Your task
Only the lines from the start of the material through the line containing "rng = np.random.default_rng(7)" are to be extracted, exactly as they appear.

Data shown
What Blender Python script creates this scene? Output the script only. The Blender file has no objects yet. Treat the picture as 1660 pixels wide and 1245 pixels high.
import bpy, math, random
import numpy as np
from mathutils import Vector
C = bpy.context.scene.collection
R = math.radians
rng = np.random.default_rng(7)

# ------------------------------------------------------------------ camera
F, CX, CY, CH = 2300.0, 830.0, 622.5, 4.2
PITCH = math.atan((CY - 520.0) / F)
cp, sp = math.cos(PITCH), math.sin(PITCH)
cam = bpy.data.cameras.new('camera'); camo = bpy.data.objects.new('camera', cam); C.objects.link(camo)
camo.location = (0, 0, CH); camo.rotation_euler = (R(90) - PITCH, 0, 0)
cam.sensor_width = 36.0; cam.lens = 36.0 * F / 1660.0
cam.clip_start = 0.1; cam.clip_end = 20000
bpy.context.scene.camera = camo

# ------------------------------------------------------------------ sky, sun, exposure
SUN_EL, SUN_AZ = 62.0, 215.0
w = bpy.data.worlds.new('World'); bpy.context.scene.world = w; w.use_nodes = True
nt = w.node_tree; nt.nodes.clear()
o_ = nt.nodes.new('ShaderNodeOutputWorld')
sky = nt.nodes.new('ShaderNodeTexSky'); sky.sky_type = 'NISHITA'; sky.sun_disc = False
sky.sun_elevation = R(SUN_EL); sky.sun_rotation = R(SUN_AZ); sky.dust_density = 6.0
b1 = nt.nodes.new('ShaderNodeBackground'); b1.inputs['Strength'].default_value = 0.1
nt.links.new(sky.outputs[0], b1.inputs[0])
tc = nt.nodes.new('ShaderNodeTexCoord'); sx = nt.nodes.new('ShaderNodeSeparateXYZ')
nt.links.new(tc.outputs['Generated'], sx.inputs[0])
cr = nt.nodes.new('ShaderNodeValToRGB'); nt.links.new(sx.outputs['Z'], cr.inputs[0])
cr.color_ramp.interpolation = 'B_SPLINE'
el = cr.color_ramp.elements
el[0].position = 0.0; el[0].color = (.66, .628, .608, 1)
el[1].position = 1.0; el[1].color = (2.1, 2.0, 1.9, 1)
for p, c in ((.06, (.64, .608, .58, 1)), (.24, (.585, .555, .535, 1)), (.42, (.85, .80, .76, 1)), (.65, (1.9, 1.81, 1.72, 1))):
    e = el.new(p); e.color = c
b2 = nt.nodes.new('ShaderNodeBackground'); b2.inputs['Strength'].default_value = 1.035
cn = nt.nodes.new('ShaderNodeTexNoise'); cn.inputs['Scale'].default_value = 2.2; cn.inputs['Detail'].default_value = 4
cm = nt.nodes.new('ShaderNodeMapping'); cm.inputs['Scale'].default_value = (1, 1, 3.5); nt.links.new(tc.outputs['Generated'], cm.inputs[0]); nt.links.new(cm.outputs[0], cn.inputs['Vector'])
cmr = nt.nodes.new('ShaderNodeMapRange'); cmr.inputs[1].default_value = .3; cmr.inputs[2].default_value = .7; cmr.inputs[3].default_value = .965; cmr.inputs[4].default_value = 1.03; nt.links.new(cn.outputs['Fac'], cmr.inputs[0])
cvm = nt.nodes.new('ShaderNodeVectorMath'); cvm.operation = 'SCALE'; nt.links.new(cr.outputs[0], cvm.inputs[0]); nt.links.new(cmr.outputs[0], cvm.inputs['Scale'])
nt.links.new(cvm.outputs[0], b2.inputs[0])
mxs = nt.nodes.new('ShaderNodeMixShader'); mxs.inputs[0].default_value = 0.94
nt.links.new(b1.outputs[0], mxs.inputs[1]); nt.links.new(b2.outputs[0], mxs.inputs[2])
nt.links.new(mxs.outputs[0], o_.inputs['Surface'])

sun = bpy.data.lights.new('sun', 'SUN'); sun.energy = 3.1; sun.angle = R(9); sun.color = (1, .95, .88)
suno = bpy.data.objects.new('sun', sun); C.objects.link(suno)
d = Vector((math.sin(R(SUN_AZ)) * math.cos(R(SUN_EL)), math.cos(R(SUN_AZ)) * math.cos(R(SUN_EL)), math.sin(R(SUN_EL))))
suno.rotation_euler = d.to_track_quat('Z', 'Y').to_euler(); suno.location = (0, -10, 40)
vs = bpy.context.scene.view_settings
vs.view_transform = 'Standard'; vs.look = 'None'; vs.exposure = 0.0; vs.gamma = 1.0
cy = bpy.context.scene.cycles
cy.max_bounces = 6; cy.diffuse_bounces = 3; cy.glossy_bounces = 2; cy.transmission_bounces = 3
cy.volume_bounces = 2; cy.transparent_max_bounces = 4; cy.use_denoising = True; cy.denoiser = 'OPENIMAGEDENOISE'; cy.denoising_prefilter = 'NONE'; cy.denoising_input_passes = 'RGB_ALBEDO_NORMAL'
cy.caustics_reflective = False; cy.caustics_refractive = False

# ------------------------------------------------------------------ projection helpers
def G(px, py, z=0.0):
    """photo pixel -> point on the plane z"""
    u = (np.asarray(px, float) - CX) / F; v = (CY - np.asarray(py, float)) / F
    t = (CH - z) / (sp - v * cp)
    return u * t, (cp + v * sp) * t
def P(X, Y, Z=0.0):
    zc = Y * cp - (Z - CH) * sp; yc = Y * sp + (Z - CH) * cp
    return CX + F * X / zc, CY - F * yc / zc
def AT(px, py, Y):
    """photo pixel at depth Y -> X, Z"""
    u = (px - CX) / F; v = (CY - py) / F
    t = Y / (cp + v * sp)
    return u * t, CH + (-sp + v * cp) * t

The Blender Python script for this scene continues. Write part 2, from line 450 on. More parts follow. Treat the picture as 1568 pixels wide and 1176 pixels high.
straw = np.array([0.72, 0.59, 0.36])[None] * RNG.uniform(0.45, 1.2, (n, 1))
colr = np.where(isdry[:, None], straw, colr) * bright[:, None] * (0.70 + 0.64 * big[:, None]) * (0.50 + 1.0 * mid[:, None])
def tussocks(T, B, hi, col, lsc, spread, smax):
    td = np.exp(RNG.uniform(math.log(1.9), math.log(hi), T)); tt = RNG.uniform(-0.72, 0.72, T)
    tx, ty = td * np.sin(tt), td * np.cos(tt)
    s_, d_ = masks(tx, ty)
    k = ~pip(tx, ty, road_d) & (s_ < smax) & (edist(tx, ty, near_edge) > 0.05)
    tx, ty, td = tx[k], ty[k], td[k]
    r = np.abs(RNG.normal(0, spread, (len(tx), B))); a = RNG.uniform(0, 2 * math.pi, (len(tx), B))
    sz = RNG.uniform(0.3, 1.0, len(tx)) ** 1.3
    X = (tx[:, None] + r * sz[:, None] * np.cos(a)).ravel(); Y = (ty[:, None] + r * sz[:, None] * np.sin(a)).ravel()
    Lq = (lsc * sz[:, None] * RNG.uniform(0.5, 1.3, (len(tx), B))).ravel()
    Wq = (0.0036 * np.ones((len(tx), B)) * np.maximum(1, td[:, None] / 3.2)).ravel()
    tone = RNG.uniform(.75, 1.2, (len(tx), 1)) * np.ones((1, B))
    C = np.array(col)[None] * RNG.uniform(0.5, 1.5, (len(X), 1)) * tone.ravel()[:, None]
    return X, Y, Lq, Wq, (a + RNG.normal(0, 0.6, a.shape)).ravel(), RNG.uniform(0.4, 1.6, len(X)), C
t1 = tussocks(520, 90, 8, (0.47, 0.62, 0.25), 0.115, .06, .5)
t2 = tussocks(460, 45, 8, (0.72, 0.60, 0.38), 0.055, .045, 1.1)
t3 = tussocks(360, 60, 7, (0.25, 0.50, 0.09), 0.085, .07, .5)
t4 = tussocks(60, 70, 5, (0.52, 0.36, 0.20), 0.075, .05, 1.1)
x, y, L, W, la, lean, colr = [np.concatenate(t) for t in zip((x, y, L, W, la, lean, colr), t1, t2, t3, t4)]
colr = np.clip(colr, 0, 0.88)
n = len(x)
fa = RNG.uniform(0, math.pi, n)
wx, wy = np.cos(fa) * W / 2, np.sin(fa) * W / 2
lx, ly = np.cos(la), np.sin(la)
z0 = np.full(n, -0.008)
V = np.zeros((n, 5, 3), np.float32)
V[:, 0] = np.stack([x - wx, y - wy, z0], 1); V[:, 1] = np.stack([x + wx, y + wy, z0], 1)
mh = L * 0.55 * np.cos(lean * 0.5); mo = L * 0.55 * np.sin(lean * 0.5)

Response
What Blender Python script creates this scene? Output the script only. The Blender file has no objects yet. Treat the picture as 1660 pixels wide and 1245 pixels high.
import bpy, math, random
import numpy as np
from mathutils import Vector
C = bpy.context.scene.collection
R = math.radians
rng = np.random.default_rng(7)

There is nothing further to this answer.